Kein Frieden ohne Frauen

Bei den Friedensverhandlungen zwischen der kolumbianischen Regierung und der FARC-Guerilla in Havanna haben beide Seiten am Sonntag (Ortszeit) in einem gemeinsamen Kommuniqué mitgeteilt, dass sie die Gleichberechtigung der Geschlechter sowie den Respekt für unterschiedliche sexuelle Ausrichtungen in den angestrebten Friedensvertrag aufnehmen wollen. Dazu habe man in den bislang ausgehandelten Teilabkommen etwa zur Bodenreform Punkte eingefügt, die sich speziell mit dieser Frage befassen. »Die Aufnahme eines geschlechtsspezifischen Ansatzes in einen Friedensprozess wie diesen ist weltweit ohne Beispiel und hat zum grundlegenden Ziel, Bedingungen dafür zu schaffen, dass Frauen und Personen mit unterschiedlicher sexueller Identität gleichberechtigt davon profitieren können, in einem Land ohne bewaffneten Konflikt zu leben«, heißt es stolz in den einleitenden Sätzen des Dokuments. Nach Angaben der für Gleichstellungsfragen zuständigen Unterhändlerin der kolumbianischen Regierung, María Paulina Riveros, ist unter anderem vorgesehen, Täter, die sexuelle Straftaten gegen Frauen begangen haben, von einer Amnestie auszunehmen.

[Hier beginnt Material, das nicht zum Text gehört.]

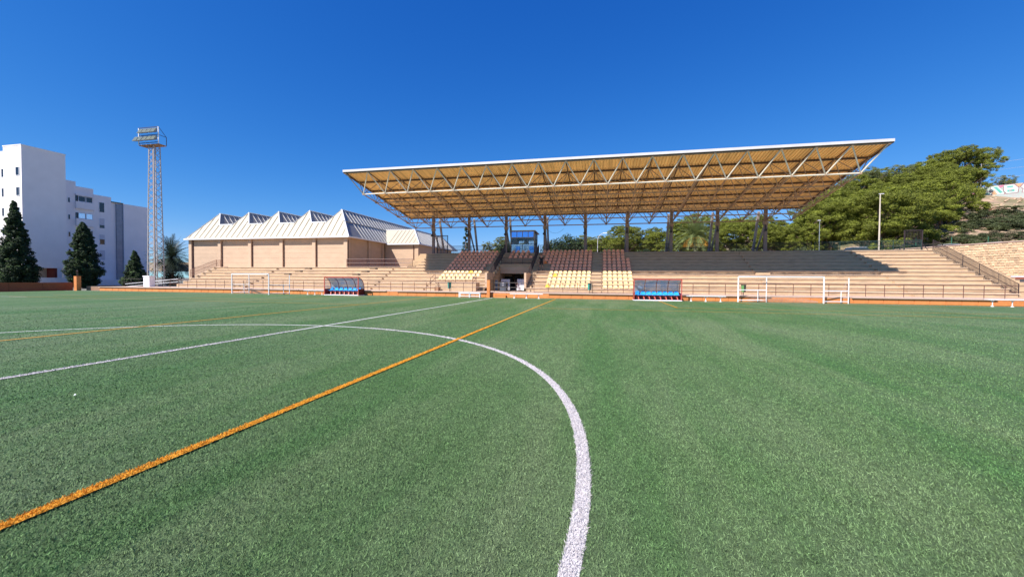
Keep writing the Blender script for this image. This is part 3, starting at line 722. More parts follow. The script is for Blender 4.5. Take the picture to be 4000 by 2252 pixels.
for i, x in enumerate(ridge):
    lx = (x-run) if i else ex0; lz, ly = (VZ, yv) if i else (E2, ey0)
    rx = (x+run) if i < 4 else ex1; rz, ryy = (VZ, yv) if i < 4 else (E2, ey0)
    MB().add([(x, yp, RZt), (lx, ly, lz), (lx, ey1, lz), (x, ey1, RZt)], [(0,1,2,3)]).build('roof_slope', ROOFW, hl)
    MB().add([(x, yp, RZt), (x, ey1, RZt), (rx, ey1, rz), (rx, ryy, rz)], [(0,1,2,3)]).build('shade_toned_slope', ROOFG, hl)
    if i < 4:
        MB().add([(x+run, yv, VZ), (x+run, ey1, VZ), (ridge[i+1]-run, ey1, VZ), (ridge[i+1]-run, yv, VZ)], [(0,1,2,3)]).build('valley_gutter', ROOFW, hl)
        MB().box(x+run-.25, ridge[i+1]-run+.1, yv-.12, yv-.02, VZ-.08, VZ+.06).build('valley_trim', WHITE, hl)
    MB().bar((x, yp-.02, RZt+.03), (x, ey1, RZt+.03), .16, .08).build('ridge_cap', WHITE, hl)
    if i < 4: MB().bar((x, yp-.02, RZt+.02), (x+run, yv-.02, VZ+.02), .12, .08).build('verge_trim', WHITE, hl)
    if i: MB().bar((x, yp-.02, RZt+.02), (x-run, yv-.02, VZ+.02), .10, .06).build('verge_trim', WHITE, hl)
MB().bar((ridge[0], yp-.02, RZt+.02), (ex0, ey0, E2+.02), .16, .10).build('hip_cap', WHITE, hl)
MB().bar((ridge[4], yp-.02, RZt+.02), (ex1, ey0, E2+.02), .16, .10).build('hip_cap', WHITE, hl)
poly = [(ex0, ey0, E2), (ex1, ey0, E2), (ridge[4], yp, RZt)]
for i in (3, 2, 1, 0):
    poly += [(ridge[i+1]-run, yv, VZ), (ridge[i]+run, yv, VZ), (ridge[i], yp, RZt)]
MB().add(poly, [tuple(range(len(poly)))]).build('front_slope', ROOFW, hl)
def prof_h(x):      # height of the front roof outline above eave at x
    h = VZ
    for r0 in ridge: h = max(h, RZt-abs(x-r0)*sl) if abs(x-r0) < run else h
    if x < ridge[0]: h = E2+(x-ex0)/(ridge[0]-ex0)*(RZt-E2)
    if x > ridge[4]: h = E2+(ex1-x)/(ex1-ridge[4])*(RZt-E2)
    return h
SEAM = mat('roof_seam', (.33, .27, .21), .5, .1, 3)
x = ex0+.6
while x < ex1-.3:
    h = prof_h(x)-.05; y1 = ey0+(h-E2)/sl
    MB().bar((x, ey0, E2+.02), (x, y1, h+.02), .07, .06, (0, -1, 1)).build('roof_seam', SEAM, hl); x += .86
LIGHTS = mat('pale_seam', (.75, .72, .68), .35, .1, 3)  # glint of the seams on the shaded slopes put into the colour
for i, x in enumerate(ridge):      # seams down the right-hand slopes
    rx = (x+run) if i < 4 else ex1; rz = VZ if i < 4 else E2
    y = 44.4
    while y < (50 if i < 4 else 63):
        tp = Vector((x+.05, y, RZt)); bt = Vector((rx, y, rz+.02))
        MB().bar(tp, bt, .05, .05).build('roof_seam', LIGHTS, hl); y += .80
# side slope lower strips (between the seams)
MB().bar((ridge[4]+(ex1-ridge[4])*.45, 42.5, RZt-(RZt-E2)*.45+.04), (ridge[4]+(ex1-ridge[4])*.45, 63.5, RZt-(RZt-E2)*.45+.04), .10, .05).build('seam_rail', ROOFW, hl)
# wing
wx0, wx1, wy0, wy1 = -21.3, -16.2, 50.4, 63.5
MB().box(wx0+.01, wx1, wy0, wy1, 2.95, 6.5).build('wing_wall', WALLP, hl)
MB().box(wx1-.4, wx1+.06, wy0-.06, wy0+.5, 2.95, 6.49).build('pilaster', WALLP, hl)
MB().tube((wx1-.65, wy0-.06, 2.95), (wx1-.65, wy0-.06, 6.4), .05, 6).build('drainpipe', BROWNI, hl)
MB().box(-20.85, -15.85, 49.94, 50.0, 6.42, 6.58).build('gutter', WHITE, hl)
MB().box(-15.85, -15.79, 49.94, 64, 6.42, 6.58).build('gutter', WHITE, hl)
MB().add([(-20.9, 50, 6.55), (-15.85, 50, 6.55), (-17.95, 52.9, 8.84), (-23.0, 52.9, 8.84)], [(0,1,2,3)]).build('roof_slope', ROOFW, hl)
MB().add([(-15.85, 50, 6.55), (-15.85, 66, 6.55), (-17.95, 63.4, 8.84), (-17.95, 52.9, 8.84)], [(0,1,2,3)]).build('shade_toned_slope', ROOFG, hl)
MB().add([(-17.95, 52.9, 8.84), (-17.95, 63.4, 8.84), (-23.0, 63.4, 8.84), (-23.0, 52.9, 8.84)], [(0,1,2,3)]).build('roof_slope', ROOFW, hl)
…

Zu der Entscheidung beigetragen hätten die Treffen der Verhandlungsdelegationen mit Opfern des jahrzehntelangen Konflikts. 60 Prozent der Betroffenen, die zu den Gesprächen nach Havanna kamen, seien Frauen gewesen. Zudem hätten die Beiträge von 18 Organisationen der Frauenbewegung und der Lesbian-Gay-Bi-Trans-Inter-Community (LGBTI) sowie von Expertinnen und früheren Guerilleras aus verschiedenen Teilen der Welt entscheidend zur Arbeit der mit diesen Fragen befassten Unterkommission beigetragen.

In den Tagen zuvor hatte es scharfe Auseinandersetzungen zwischen beiden Seiten gegeben. Auslöser dafür war ein Bericht von Generalstaatsanwalt Jorge Fernando Perdomo, der den FARC eine systematische Politik der sexuellen Gewalt gegen Frauen vorwarf. Das wiesen die Vertreterinnen der Guerilla bei den Friedensverhandlungen entschieden zurück. In einem Video erklärten Victoria Sandino und Antonia Simón Nariño, die Anklagebehörde stütze sich wieder einmal auf gefälschte Beweise, um den revolutionären und politischen Charakter der FARC zu leugnen, »die mehr als ein halbes Jahrhundert lang für Veränderungen in Kolumbien gekämpft haben und in der wir Frauen Protagonistinnen dieses Kampfes und seine politischen Subjekte sind«.